The March edition of our Midweek Conversations series featured two engaging presentations. This month, we were delighted to host Victoria Ertelthalner, PhD candidate from LMU Munich and visiting researcher in our Department, alongside Luca Giuffré, PhD candidate at the University of Milan and member of MSMC.
Below, you’ll find the titles and abstracts of their fascinating work.
Newsroom Culture in Action- between stability & transformation – Adoption of AI-based tools and its consequences for journalistic practices
Veronica Ertelthalner
Journalism performs an essential function of information and orientation for society (Kovach & Rosenstiel, 2001) and thus enables social and political participation. Public service media in Germany are confronted with several challenges: The strengthening of alternative media and their actors (Strömbäck, 2023) and funding cuts to public service media (Schulz, 2024). The narrative of automation processes in journalism that are intended to increase efficiency and reduce costs (Beckett, 2019; Thurman et al., 2019) is spreading. Added to this, the further development of language models and their improved enables a better accessibility and applicability in journalistic production (Breazu & Katson, 2024; Pavlik, 2023).
Public service media such as BR are trying to deal with the challenges and may use the technical developments for their benefit, as well as developing new concepts for journalistic AI applications.
(RQ1) How is generative AI appropriated and negotiated within a news organization?

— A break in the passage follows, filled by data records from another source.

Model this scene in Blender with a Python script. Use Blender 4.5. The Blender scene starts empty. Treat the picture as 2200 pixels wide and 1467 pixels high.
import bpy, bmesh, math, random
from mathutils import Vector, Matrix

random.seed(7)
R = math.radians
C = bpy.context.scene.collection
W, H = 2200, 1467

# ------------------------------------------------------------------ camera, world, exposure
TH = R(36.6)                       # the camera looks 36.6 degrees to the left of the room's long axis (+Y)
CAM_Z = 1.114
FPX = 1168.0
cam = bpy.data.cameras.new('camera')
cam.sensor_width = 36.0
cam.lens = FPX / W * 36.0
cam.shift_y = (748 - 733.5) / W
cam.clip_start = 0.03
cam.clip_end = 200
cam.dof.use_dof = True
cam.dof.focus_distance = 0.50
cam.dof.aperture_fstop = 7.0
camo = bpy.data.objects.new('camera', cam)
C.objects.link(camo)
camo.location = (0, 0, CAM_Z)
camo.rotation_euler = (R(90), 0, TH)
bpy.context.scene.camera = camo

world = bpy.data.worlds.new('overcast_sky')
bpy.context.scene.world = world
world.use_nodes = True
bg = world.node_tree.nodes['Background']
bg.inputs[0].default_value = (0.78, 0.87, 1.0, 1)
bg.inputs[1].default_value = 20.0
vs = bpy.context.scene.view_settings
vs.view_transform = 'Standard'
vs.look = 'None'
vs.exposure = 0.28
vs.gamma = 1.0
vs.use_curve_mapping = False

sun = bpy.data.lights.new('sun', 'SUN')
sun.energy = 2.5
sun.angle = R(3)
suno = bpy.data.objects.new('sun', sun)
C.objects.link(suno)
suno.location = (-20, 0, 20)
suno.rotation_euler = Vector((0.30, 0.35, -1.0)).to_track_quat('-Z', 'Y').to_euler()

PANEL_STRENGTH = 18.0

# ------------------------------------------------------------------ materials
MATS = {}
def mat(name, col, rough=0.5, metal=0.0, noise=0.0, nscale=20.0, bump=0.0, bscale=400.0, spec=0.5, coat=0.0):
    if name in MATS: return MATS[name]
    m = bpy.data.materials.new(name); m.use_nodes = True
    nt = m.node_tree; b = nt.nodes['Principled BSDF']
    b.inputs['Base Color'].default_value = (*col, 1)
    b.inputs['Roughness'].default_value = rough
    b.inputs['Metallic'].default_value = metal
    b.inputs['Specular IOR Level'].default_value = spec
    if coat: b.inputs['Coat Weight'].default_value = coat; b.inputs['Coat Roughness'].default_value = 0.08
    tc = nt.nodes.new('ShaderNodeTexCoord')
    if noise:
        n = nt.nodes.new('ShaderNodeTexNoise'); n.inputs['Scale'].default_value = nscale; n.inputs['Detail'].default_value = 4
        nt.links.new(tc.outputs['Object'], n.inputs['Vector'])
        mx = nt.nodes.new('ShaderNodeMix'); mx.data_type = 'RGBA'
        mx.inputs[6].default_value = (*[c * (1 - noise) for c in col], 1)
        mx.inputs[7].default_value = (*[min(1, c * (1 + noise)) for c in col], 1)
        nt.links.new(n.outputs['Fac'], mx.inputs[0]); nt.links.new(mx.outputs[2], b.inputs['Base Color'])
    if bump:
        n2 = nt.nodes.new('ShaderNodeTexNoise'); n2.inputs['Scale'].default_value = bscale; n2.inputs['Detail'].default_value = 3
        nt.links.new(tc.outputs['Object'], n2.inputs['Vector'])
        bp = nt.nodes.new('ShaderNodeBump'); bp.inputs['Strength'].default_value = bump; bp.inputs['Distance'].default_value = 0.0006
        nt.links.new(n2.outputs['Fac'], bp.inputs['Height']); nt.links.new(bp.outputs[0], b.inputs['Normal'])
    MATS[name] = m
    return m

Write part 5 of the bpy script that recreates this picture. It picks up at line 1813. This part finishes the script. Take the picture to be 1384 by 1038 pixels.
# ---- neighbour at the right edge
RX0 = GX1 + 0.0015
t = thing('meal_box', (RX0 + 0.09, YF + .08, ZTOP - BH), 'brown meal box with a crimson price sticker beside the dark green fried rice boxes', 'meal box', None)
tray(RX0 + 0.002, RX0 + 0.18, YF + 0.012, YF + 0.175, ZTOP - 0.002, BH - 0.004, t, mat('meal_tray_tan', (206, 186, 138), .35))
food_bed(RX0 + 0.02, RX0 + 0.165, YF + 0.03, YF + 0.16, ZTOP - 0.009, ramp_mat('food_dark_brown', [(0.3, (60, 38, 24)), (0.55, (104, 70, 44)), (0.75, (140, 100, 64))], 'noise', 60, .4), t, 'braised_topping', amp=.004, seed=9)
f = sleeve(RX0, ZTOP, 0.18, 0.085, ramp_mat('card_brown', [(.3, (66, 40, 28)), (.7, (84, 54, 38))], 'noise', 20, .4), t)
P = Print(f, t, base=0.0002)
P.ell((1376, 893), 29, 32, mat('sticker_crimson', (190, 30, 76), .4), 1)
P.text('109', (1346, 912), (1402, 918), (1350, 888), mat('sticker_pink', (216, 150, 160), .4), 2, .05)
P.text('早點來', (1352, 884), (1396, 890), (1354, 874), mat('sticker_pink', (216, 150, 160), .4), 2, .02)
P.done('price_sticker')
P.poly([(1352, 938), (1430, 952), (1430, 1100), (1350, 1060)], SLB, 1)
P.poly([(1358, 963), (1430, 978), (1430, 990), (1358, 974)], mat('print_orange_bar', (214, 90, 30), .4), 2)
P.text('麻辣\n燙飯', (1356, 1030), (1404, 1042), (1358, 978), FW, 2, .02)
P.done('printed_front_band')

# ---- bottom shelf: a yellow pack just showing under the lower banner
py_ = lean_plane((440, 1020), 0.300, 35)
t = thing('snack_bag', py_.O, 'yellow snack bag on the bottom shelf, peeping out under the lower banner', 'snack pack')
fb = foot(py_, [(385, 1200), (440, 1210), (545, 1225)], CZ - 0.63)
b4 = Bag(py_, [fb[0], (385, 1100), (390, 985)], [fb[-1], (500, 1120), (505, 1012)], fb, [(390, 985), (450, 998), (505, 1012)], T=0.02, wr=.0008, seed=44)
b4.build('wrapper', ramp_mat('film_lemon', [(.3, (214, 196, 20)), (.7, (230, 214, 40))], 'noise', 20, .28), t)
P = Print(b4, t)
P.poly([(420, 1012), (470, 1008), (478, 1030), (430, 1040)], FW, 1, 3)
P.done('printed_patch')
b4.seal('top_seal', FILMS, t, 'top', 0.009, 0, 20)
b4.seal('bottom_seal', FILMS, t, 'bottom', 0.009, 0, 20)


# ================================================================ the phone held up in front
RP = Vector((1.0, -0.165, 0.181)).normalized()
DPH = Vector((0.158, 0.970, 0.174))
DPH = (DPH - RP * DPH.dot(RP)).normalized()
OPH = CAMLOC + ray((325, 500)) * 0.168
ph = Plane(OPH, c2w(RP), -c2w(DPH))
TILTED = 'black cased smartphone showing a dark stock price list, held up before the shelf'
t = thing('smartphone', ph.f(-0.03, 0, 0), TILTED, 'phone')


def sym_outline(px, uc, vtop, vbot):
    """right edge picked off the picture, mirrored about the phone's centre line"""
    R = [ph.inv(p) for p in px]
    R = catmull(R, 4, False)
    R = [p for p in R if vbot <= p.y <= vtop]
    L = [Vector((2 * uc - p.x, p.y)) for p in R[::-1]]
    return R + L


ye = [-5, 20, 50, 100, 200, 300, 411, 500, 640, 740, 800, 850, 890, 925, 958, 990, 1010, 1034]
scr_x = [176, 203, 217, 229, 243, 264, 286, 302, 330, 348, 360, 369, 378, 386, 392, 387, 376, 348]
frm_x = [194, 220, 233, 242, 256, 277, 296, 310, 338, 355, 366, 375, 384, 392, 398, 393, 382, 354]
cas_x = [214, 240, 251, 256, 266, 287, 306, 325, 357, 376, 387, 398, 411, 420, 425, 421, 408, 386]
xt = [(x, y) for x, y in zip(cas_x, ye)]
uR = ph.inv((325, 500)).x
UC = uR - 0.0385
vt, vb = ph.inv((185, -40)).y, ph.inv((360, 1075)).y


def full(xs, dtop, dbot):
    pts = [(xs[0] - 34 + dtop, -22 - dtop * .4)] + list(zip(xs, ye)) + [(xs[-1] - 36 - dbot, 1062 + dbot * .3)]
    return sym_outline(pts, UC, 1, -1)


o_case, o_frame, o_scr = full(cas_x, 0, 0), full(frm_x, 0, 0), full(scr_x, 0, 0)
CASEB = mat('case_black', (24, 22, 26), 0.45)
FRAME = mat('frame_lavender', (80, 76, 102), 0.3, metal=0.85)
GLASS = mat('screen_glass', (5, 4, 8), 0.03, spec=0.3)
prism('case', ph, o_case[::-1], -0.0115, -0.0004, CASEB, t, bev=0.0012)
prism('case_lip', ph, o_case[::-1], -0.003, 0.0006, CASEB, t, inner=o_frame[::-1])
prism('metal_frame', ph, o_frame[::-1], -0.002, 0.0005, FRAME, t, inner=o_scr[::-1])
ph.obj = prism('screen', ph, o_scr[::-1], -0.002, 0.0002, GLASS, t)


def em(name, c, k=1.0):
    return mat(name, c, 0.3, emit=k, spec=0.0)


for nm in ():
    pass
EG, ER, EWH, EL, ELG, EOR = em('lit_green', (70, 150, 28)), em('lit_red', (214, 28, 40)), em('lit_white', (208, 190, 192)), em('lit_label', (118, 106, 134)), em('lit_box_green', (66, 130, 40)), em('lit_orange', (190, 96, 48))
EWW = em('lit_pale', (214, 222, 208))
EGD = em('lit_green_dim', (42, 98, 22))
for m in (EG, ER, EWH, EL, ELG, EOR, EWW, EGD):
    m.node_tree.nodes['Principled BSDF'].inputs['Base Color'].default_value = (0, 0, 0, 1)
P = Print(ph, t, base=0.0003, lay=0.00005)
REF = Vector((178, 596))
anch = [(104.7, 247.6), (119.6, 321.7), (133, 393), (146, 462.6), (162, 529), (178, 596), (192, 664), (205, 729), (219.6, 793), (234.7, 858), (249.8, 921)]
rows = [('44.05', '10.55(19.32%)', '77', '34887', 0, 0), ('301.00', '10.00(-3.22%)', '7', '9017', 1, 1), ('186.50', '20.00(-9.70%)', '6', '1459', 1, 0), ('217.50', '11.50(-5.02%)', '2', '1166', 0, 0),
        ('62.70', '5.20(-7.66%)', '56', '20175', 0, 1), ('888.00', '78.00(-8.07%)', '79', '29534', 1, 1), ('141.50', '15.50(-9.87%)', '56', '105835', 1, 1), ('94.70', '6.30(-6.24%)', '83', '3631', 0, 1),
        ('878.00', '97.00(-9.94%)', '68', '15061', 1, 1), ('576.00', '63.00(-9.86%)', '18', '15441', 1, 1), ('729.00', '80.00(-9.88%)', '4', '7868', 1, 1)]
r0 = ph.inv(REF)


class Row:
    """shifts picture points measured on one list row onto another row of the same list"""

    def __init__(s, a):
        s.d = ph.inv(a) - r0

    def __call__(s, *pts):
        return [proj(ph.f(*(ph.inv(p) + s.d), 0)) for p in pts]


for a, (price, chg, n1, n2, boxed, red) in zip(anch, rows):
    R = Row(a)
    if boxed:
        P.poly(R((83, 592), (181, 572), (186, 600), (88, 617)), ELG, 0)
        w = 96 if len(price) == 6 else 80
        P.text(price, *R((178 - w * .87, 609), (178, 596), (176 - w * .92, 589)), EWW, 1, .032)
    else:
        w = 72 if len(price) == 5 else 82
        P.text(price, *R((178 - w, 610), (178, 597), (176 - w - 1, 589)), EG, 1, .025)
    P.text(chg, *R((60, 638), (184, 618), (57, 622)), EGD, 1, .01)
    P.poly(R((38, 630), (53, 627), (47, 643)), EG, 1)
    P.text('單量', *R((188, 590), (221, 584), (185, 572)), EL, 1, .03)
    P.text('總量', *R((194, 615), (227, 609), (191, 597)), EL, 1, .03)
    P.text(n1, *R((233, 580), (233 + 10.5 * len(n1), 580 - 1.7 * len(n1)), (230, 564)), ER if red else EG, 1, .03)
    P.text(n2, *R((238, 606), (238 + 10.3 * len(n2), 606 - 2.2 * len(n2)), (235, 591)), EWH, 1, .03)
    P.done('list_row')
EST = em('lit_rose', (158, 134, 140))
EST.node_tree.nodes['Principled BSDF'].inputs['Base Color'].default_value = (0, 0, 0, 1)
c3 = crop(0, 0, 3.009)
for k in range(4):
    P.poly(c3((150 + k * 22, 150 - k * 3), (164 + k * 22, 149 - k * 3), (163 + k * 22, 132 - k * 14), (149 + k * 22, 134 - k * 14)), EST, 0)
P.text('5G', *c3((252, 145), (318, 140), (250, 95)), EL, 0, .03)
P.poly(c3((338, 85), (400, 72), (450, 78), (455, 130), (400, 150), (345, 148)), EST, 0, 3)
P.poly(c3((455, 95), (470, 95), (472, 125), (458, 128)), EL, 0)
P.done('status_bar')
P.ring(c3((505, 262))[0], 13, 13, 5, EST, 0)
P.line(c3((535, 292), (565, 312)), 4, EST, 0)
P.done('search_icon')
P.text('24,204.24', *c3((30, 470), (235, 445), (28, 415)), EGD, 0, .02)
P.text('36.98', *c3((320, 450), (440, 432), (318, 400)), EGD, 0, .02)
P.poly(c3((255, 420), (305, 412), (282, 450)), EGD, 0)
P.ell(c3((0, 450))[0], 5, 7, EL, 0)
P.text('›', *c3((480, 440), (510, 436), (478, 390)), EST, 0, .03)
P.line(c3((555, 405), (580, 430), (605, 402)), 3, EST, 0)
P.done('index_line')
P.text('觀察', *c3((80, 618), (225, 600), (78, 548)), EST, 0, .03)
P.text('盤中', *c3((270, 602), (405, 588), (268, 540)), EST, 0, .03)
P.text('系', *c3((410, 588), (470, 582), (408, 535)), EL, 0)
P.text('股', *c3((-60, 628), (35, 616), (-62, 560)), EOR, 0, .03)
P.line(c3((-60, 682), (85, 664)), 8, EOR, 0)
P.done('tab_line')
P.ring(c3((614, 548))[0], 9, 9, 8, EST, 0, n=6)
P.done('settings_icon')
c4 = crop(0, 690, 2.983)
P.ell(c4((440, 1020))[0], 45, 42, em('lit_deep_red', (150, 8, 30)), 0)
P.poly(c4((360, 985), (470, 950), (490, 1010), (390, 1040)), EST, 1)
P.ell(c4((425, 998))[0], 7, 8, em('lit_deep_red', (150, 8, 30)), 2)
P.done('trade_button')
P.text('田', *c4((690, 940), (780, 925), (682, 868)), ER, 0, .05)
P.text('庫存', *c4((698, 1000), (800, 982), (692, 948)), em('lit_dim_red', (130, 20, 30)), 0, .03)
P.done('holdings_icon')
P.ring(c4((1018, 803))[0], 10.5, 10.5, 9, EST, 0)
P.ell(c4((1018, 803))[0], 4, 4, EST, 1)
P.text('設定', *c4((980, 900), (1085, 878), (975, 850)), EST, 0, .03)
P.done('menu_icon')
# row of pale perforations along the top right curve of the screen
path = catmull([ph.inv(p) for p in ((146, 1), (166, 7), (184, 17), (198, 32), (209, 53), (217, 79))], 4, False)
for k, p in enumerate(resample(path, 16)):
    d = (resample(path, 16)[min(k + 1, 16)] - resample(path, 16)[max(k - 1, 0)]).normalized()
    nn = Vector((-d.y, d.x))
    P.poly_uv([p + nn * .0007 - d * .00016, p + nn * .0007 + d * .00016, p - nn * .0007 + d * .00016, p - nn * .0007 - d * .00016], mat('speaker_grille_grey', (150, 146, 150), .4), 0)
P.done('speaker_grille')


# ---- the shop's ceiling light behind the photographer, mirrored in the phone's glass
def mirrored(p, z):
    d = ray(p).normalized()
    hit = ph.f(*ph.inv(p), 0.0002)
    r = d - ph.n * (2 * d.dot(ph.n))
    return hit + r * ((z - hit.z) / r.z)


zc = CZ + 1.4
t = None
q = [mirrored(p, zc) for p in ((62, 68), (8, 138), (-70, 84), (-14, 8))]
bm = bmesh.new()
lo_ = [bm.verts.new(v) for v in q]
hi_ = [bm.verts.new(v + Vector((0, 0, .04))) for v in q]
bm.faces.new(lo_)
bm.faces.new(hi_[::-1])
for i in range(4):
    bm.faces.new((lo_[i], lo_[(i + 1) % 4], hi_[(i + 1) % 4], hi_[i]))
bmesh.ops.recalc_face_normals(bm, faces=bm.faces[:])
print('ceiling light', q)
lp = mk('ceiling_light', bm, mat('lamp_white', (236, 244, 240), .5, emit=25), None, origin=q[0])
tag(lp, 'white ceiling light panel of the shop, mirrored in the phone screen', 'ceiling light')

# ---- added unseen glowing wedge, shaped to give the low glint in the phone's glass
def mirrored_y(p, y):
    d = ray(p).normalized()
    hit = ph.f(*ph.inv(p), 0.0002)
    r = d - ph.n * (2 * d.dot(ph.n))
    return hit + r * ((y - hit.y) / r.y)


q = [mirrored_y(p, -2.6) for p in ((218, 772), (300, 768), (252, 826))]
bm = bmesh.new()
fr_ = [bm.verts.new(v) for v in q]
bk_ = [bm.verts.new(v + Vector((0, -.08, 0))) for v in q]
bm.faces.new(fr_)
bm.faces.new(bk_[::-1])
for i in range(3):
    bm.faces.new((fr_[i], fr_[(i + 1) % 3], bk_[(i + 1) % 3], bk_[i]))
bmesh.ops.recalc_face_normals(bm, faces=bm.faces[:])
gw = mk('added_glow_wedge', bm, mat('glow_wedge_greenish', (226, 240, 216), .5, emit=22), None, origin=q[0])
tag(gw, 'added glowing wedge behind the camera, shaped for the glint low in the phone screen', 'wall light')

(RQ2) What role does newsroom culture (Brüggemann, 2011; Hanitzsch, 2007) as journalistic practice and its meaning, play in the appropriation and negotiation of generative AI?
(RQ3) What changes or stabilizations do the adoption and negotiation of generative AI tools trigger in terms of journalistic practices and product innovations?
The research is designed as a case study and follows an ethnographic approach, interviews, observation, and locality, which is theoretically anchored in actor-network theory (Akrich, 2006; Callon, 2006; Latour, 1998, 2005) and a practice theoretical approach (Reckwitz, 2003).
Practical digital literacy: Uncovering teenagers’ practical reasoning in everyday social media consumption
Luca Giuffré
Teenagers’ growing social media use is among the main matters of concern in contemporary societies. The growing screen time and the emergence of problematic usages spread moral panics towards news media and parents. Hence, the education system is now called to prepare the younger generation in assimilating sets of competencies to achieve the so-called digital literacy. However, in the last two decades, the vast majority of such perspectives tended to be top-down and usually envisaging discrete skillsets. Whereas on the one hand, these approaches are fundamental to guaranteeing standardizability in large-scale projects; on the other hand, practices and reasonings behind digital experiences are oftentimes overlooked. I therefore argue that digital literacy studies would greatly benefit from what I conceptualised as practical digital literacy, namely the interiorised knowledge guiding young people throughout social media content consumption. The theoretical framework adopted to this purpose is built on the great heritage of practice theories, especially the apparatus of Pierre Bourdieu.
The empirical strategy is characterised by a computational analysis of content consumed by teenagers on TikTok to investigate relevant patterns in both content (i.e. TikTok videos) and interactions (i.e. comments). Moreover, a set of Italian high schools have been involved to explore students’ discourses and narratives about social media everyday life. The sample also filled in a survey that is analysed through multiple correspondence analysis to explore whether and to what extent consumption practices are derived from individual and contextual factors. The purpose of the presentation is to report the early findings of this very last analysis.